В часовне полутемно, сыровато. Как и в Свято-Андреевском скиту, слева правильными грядами, точно сухой валежник, сложены вдоль стены мелкие кости. Против входа икона с лампадкою, окружена меньшими. От нее вниз висит шелковый «плат», а по бокам, на деревянных, как бы библиотечных полках, разложены черепа умерших братьев.
О. В., вздыхая, приседает и разглядывает нижние.
– Вот хорошая головка! Смотрите, какая славная! Кость вся коричневая, густая, ровная.
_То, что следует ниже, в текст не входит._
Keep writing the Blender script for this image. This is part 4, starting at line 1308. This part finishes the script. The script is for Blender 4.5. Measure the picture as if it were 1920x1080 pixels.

Действительно, этот череп ровно-коричневый, слегка даже маслянистого тона. Рядом черепа с белыми пятнами по желтому, или, напротив, с черными. Вековой опыт монашества все различает, всему приписывает смысл.
– Эти уже похуже, – прибавляет о. В.
Он говорит просто, обыденно. Что же, смерть есть смерть – нечего ни бояться ее, ни ей удивляться. К останкам умерших отнесемся спокойно, с благоговением. Взором участливым, непредупрежденным оценим душевную чистоту того или иного другого из братии.
И вот снова белый зной полудня. Кипарисы черно синеют купою вблизи гробницы. В их тени лежат два вола, сонно поводя головами в лирообразных рогах, отмахиваясь хвостом от мух. Должно быть, ушел завтракать их властелин, какой-нибудь рваный грек с Имброса. Им выпал отдых.
С того дня каждый полдень, прогуливаясь по балкону, взглядывал я налево, где над стенками зданий подымалась группа кипарисов. Если же обернусь направо, то за изящной колокольней Собора, за изголуба-мреющим стеклянным заливом вдалеке, почти на краю земли, увижу трехголовый, бело-златистый снеговой Олимп – как некий легкий ковчег Эллады.